Defining ki ho'alu
Publication Date: Friday Apr 18, 1997

Defining ki ho'alu

A short historical and technical look at Hawaiian slack key guitar

by Jim Harrington

The origin of slack key guitar, otherwise known as ki ho'alu, stretches back to the 1830s when Mexican and Spanish cowboys came to Hawaii to teach the locals how to handle an overpopulation of cattle. The cowboys brought with them their guitars and entertained the Hawaiians with the new instrument during evenings spent around the campfire. When the cowboys went back to the mainland, some left their guitars with the Hawaiians. But the cowboys didn't really take the time to teach the locals how to play, so the Hawaiians had to figure it out themselves.

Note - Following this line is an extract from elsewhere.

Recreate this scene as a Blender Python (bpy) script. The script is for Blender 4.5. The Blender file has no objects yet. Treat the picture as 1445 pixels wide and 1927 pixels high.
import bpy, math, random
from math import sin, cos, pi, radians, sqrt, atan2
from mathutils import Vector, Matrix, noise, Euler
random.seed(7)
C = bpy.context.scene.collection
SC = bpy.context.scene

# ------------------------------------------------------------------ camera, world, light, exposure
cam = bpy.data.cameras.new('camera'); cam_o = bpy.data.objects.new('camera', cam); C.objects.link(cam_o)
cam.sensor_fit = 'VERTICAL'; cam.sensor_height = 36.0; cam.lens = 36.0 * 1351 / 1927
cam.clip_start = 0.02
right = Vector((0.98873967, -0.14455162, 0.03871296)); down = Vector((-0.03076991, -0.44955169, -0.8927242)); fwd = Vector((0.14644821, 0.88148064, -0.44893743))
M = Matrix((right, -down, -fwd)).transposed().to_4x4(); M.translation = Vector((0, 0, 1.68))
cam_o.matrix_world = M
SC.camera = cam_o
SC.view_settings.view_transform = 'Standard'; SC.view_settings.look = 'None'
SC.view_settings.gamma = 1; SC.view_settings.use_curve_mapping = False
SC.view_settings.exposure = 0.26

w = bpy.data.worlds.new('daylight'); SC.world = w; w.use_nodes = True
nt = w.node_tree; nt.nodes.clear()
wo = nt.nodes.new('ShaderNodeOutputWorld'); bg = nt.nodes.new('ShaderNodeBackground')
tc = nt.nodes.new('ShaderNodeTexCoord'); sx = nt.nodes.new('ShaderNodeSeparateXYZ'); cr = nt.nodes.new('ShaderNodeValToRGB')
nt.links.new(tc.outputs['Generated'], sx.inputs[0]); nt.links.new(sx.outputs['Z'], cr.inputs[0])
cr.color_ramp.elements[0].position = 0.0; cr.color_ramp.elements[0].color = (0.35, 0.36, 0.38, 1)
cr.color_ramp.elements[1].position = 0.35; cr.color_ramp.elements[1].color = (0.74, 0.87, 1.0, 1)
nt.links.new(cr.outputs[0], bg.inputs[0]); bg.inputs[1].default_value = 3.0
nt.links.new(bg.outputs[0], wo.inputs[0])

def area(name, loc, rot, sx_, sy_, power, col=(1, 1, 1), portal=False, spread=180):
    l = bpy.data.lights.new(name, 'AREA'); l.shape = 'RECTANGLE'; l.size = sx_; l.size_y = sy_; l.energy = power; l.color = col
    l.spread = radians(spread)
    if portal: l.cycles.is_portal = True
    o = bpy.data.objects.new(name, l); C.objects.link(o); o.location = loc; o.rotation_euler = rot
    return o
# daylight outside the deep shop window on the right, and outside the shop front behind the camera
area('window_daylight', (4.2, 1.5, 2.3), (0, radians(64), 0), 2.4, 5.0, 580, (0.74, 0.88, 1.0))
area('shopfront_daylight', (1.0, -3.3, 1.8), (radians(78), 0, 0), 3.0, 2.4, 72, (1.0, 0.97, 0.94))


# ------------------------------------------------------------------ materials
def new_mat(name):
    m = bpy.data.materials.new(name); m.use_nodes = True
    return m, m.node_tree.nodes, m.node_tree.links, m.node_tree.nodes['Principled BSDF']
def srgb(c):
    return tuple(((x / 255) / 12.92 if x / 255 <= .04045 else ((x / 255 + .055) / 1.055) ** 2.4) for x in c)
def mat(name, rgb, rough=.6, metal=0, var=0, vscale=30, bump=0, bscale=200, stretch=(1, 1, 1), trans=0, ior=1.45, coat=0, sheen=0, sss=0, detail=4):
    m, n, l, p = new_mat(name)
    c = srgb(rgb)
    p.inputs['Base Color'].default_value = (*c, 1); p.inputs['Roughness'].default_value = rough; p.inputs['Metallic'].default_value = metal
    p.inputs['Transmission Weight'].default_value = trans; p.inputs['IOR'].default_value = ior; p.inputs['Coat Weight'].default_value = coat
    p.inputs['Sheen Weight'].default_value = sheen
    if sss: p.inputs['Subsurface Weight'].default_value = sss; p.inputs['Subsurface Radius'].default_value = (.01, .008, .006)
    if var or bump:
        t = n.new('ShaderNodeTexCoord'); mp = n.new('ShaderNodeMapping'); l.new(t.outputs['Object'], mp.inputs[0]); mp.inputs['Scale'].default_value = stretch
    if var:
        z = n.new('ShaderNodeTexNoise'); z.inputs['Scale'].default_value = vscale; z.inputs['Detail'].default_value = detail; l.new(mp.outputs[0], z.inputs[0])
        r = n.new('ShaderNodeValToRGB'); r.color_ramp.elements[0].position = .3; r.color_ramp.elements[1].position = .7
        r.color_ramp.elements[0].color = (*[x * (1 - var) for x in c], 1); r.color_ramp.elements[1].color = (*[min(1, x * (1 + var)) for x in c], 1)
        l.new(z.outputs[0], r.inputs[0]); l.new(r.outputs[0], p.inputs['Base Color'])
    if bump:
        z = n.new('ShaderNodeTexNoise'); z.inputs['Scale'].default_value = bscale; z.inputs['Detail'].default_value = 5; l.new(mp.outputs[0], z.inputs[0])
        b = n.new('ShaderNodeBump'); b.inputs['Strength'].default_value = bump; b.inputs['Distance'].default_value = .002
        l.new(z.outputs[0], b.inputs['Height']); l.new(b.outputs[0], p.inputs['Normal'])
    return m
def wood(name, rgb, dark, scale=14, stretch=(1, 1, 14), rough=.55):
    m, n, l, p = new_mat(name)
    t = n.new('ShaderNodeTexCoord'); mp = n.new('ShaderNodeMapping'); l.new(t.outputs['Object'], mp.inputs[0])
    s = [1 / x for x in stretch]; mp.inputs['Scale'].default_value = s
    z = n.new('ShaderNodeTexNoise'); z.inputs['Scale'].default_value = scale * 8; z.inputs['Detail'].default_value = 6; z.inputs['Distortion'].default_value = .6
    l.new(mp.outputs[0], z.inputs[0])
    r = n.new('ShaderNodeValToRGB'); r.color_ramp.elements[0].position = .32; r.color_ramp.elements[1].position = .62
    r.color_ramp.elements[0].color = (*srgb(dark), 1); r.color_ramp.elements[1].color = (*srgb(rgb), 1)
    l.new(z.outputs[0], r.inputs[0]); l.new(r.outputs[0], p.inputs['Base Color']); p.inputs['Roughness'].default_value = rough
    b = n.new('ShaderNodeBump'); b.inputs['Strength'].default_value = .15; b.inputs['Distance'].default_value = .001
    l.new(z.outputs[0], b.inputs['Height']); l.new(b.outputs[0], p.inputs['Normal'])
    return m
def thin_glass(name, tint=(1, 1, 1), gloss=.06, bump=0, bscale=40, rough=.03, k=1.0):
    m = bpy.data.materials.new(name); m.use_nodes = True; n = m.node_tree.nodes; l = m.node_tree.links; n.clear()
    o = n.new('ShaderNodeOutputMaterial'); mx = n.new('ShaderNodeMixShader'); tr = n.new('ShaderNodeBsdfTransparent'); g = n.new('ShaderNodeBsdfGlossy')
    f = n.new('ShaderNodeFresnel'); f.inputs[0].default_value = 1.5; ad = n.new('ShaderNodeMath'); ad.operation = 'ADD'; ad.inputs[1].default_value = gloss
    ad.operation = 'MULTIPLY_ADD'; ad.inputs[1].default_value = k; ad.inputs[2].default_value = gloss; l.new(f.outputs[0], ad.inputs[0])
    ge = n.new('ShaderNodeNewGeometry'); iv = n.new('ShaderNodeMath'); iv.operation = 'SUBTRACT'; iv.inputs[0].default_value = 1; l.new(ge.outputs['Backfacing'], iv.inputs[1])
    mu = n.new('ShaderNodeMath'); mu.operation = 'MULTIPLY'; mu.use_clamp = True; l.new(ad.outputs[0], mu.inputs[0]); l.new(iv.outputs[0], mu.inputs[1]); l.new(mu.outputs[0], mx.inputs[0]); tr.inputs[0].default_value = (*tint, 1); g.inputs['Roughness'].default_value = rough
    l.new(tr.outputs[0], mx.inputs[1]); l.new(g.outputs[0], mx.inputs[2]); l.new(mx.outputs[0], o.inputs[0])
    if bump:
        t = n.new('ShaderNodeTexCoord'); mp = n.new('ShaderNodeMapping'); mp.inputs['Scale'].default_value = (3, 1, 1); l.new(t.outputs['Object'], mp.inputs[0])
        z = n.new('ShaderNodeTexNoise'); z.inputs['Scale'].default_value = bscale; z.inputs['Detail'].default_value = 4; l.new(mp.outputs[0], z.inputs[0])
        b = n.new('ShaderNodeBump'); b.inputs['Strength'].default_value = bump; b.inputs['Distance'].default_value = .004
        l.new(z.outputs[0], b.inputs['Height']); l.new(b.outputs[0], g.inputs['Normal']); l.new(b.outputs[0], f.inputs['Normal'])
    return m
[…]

Luckily, they got it wrong.

Since there were few guitars, and even fewer people who knew how to play them, the Hawaiians had to develop a way to get a full sound out of each guitar. What they came up with was a new style where the bass and rhythm chords are picked on the three or four lowest-pitched strings with the thumb. The melody is then played on the two or three highest-pitched strings. Using finger techniques such as hammering on and pulling off, the slack key guitarist mimics the yodels and falsettos common in Hawaiian songs.

The new generation of island players incorporated what they learned from the Spanish and Mexican guitarists into their own traditional songs and rhythms. The Hawaiians also devised their own tunings, which were a good deal looser than their mainland counterparts (ki ho'alu translates to "loosen the key"--thus the term, slack key).

The result was a melodic finger-picking style of acoustic guitar playing rooted in traditional Hawaiian music with bits of Mexican, Spanish, Portuguese, American and other European influences tossed into the mix.

Slack key is very individual-oriented, with each performer "slacking" the guitar as desired for particular tunings. The same song done by different guitarists can sound quite different.